[THE RECORDS start]
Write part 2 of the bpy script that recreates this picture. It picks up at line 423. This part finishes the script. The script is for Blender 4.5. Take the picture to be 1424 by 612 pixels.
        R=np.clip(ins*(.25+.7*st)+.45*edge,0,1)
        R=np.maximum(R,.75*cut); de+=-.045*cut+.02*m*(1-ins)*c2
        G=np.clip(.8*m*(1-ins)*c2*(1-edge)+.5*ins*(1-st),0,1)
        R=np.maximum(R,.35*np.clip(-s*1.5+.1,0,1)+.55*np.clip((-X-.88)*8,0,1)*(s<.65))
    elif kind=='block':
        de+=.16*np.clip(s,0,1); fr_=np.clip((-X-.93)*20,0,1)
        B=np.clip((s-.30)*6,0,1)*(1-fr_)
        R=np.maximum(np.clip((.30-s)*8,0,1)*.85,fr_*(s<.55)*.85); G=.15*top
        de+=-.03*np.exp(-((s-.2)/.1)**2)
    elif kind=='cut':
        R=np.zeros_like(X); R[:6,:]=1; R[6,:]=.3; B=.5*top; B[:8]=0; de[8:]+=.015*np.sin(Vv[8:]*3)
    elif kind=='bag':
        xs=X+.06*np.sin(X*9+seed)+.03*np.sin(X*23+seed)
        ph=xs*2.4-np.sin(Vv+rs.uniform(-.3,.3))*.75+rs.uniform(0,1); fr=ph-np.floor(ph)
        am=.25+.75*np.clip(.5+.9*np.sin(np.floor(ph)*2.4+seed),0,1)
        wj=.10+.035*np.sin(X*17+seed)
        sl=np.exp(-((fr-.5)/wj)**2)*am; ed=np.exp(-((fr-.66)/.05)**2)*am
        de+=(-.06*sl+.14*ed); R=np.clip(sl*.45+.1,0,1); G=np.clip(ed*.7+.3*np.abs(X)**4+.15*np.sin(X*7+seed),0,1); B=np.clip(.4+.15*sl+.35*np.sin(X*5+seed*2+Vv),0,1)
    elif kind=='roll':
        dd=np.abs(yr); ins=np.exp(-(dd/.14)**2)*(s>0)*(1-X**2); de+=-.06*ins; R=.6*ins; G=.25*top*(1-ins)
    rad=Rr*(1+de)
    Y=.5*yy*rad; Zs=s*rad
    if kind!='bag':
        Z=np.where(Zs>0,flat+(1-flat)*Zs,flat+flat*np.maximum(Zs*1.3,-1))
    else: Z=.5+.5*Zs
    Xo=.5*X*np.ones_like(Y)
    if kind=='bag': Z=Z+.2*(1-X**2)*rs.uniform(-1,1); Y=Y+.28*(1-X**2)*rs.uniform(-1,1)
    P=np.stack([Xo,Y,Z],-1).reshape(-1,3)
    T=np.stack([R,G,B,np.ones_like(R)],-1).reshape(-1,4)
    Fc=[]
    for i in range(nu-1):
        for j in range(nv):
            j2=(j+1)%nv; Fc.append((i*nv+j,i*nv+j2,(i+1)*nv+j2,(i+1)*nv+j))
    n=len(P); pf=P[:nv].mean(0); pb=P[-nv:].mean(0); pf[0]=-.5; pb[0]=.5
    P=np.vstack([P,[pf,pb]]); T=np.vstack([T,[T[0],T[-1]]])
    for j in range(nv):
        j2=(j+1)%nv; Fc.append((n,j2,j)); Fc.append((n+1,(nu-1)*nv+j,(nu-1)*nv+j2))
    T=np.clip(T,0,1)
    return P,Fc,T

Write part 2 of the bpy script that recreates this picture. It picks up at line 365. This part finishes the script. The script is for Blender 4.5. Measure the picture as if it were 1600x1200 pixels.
[THE RECORDS end]
▸ DIRECTION: Write the material out exactly, with nothing left out.

▸ WRITTEN SOLUTION:
Write part 2 of the bpy script that recreates this picture. It picks up at line 423. This part finishes the script. The script is for Blender 4.5. Take the picture to be 1424 by 612 pixels.
        R=np.clip(ins*(.25+.7*st)+.45*edge,0,1)
        R=np.maximum(R,.75*cut); de+=-.045*cut+.02*m*(1-ins)*c2
        G=np.clip(.8*m*(1-ins)*c2*(1-edge)+.5*ins*(1-st),0,1)
        R=np.maximum(R,.35*np.clip(-s*1.5+.1,0,1)+.55*np.clip((-X-.88)*8,0,1)*(s<.65))
    elif kind=='block':
        de+=.16*np.clip(s,0,1); fr_=np.clip((-X-.93)*20,0,1)
        B=np.clip((s-.30)*6,0,1)*(1-fr_)
        R=np.maximum(np.clip((.30-s)*8,0,1)*.85,fr_*(s<.55)*.85); G=.15*top
        de+=-.03*np.exp(-((s-.2)/.1)**2)
    elif kind=='cut':
        R=np.zeros_like(X); R[:6,:]=1; R[6,:]=.3; B=.5*top; B[:8]=0; de[8:]+=.015*np.sin(Vv[8:]*3)
    elif kind=='bag':
        xs=X+.06*np.sin(X*9+seed)+.03*np.sin(X*23+seed)
        ph=xs*2.4-np.sin(Vv+rs.uniform(-.3,.3))*.75+rs.uniform(0,1); fr=ph-np.floor(ph)
        am=.25+.75*np.clip(.5+.9*np.sin(np.floor(ph)*2.4+seed),0,1)
        wj=.10+.035*np.sin(X*17+seed)
        sl=np.exp(-((fr-.5)/wj)**2)*am; ed=np.exp(-((fr-.66)/.05)**2)*am
        de+=(-.06*sl+.14*ed); R=np.clip(sl*.45+.1,0,1); G=np.clip(ed*.7+.3*np.abs(X)**4+.15*np.sin(X*7+seed),0,1); B=np.clip(.4+.15*sl+.35*np.sin(X*5+seed*2+Vv),0,1)
    elif kind=='roll':
        dd=np.abs(yr); ins=np.exp(-(dd/.14)**2)*(s>0)*(1-X**2); de+=-.06*ins; R=.6*ins; G=.25*top*(1-ins)
    rad=Rr*(1+de)
    Y=.5*yy*rad; Zs=s*rad
    if kind!='bag':
        Z=np.where(Zs>0,flat+(1-flat)*Zs,flat+flat*np.maximum(Zs*1.3,-1))
    else: Z=.5+.5*Zs
    Xo=.5*X*np.ones_like(Y)
    if kind=='bag': Z=Z+.2*(1-X**2)*rs.uniform(-1,1); Y=Y+.28*(1-X**2)*rs.uniform(-1,1)
    P=np.stack([Xo,Y,Z],-1).reshape(-1,3)
    T=np.stack([R,G,B,np.ones_like(R)],-1).reshape(-1,4)
    Fc=[]
    for i in range(nu-1):
        for j in range(nv):
            j2=(j+1)%nv; Fc.append((i*nv+j,i*nv+j2,(i+1)*nv+j2,(i+1)*nv+j))
    n=len(P); pf=P[:nv].mean(0); pb=P[-nv:].mean(0); pf[0]=-.5; pb[0]=.5
    P=np.vstack([P,[pf,pb]]); T=np.vstack([T,[T[0],T[-1]]])
    for j in range(nv):
        j2=(j+1)%nv; Fc.append((n,j2,j)); Fc.append((n+1,(nu-1)*nv+j,(nu-1)*nv+j2))
    T=np.clip(T,0,1)
    return P,Fc,T

Write part 2 of the bpy script that recreates this picture. It picks up at line 365. This part finishes the script. The script is for Blender 4.5. Measure the picture as if it were 1600x1200 pixels.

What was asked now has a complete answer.